- [WHAT THIS TASK INVOLVES]:
From the first line of the data below, copy each line up to the one containing "left edge', 'board')", and include that line too.

- [DATASET RECORDS]:
—————
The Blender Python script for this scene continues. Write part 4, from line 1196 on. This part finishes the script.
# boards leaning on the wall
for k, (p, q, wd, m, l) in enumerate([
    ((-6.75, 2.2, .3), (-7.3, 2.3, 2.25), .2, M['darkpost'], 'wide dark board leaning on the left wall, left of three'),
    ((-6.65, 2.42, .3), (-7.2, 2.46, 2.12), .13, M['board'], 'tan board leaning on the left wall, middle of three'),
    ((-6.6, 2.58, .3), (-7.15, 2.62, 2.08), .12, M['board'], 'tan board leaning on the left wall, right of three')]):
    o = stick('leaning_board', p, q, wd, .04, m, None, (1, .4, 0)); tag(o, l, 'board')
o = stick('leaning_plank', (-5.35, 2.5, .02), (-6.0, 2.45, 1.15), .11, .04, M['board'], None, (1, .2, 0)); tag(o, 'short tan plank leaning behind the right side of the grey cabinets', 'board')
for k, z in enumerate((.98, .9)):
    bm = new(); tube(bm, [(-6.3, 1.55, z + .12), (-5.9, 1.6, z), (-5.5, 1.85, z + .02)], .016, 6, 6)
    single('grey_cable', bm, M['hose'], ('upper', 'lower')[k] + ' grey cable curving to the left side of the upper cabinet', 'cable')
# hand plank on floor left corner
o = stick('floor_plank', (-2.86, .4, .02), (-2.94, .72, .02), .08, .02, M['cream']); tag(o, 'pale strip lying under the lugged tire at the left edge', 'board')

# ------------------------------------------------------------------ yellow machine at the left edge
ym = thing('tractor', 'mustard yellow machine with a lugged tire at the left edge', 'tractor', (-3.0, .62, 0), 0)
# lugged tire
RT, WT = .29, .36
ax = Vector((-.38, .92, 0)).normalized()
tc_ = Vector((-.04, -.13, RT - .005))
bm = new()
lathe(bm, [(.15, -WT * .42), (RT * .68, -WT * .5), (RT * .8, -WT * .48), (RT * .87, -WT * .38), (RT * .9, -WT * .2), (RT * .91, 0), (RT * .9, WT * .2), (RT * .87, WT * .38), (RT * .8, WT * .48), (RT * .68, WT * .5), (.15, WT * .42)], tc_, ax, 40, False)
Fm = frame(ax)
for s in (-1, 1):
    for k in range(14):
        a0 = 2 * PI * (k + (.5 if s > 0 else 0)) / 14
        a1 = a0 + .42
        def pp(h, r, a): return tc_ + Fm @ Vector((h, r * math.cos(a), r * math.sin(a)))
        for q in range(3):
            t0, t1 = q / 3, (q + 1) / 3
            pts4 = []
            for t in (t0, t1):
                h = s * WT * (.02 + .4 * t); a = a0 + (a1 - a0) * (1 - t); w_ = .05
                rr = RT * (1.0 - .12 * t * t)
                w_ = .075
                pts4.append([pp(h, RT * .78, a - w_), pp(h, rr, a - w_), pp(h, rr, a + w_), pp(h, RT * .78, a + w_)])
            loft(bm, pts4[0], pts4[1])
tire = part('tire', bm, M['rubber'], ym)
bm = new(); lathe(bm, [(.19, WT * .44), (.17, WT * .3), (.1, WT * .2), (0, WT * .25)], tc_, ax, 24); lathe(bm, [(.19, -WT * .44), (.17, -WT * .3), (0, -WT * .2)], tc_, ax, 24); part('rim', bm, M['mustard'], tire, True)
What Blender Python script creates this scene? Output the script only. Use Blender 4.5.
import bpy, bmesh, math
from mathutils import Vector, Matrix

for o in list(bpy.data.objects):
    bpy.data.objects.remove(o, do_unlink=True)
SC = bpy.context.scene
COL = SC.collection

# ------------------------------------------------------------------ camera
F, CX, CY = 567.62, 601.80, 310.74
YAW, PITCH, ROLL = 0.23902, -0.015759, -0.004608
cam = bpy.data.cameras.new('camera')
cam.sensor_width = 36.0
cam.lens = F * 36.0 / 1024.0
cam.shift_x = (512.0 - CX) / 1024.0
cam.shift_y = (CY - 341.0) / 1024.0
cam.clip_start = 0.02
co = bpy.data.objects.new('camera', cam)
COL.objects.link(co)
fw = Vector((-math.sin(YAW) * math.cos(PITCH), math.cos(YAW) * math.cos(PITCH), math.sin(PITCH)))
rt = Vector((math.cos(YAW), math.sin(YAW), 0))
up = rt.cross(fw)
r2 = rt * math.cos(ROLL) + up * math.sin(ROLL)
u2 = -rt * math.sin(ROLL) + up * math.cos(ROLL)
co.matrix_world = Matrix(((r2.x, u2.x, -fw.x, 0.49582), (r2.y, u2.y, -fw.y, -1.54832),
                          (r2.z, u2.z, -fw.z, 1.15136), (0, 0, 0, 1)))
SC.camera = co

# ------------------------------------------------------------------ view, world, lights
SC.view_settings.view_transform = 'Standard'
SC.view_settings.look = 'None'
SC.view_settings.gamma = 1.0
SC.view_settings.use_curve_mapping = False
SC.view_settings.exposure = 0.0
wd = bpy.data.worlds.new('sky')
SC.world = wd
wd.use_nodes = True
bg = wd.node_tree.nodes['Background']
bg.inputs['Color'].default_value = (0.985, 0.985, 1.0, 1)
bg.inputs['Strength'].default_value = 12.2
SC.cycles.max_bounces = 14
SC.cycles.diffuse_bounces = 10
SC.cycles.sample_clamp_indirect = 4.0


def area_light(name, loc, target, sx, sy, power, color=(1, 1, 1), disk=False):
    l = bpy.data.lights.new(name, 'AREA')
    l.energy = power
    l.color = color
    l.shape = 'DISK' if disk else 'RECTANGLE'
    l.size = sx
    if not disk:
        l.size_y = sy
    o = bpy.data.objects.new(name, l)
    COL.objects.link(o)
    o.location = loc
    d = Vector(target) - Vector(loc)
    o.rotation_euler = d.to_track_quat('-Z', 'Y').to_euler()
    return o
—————
- [SOLUTION FOR THIS EXERCISE]:
The Blender Python script for this scene continues. Write part 4, from line 1196 on. This part finishes the script.
# boards leaning on the wall
for k, (p, q, wd, m, l) in enumerate([
    ((-6.75, 2.2, .3), (-7.3, 2.3, 2.25), .2, M['darkpost'], 'wide dark board leaning on the left wall, left of three'),
    ((-6.65, 2.42, .3), (-7.2, 2.46, 2.12), .13, M['board'], 'tan board leaning on the left wall, middle of three'),
    ((-6.6, 2.58, .3), (-7.15, 2.62, 2.08), .12, M['board'], 'tan board leaning on the left wall, right of three')]):
    o = stick('leaning_board', p, q, wd, .04, m, None, (1, .4, 0)); tag(o, l, 'board')
o = stick('leaning_plank', (-5.35, 2.5, .02), (-6.0, 2.45, 1.15), .11, .04, M['board'], None, (1, .2, 0)); tag(o, 'short tan plank leaning behind the right side of the grey cabinets', 'board')
for k, z in enumerate((.98, .9)):
    bm = new(); tube(bm, [(-6.3, 1.55, z + .12), (-5.9, 1.6, z), (-5.5, 1.85, z + .02)], .016, 6, 6)
    single('grey_cable', bm, M['hose'], ('upper', 'lower')[k] + ' grey cable curving to the left side of the upper cabinet', 'cable')
# hand plank on floor left corner
o = stick('floor_plank', (-2.86, .4, .02), (-2.94, .72, .02), .08, .02, M['cream']); tag(o, 'pale strip lying under the lugged tire at the left edge', 'board')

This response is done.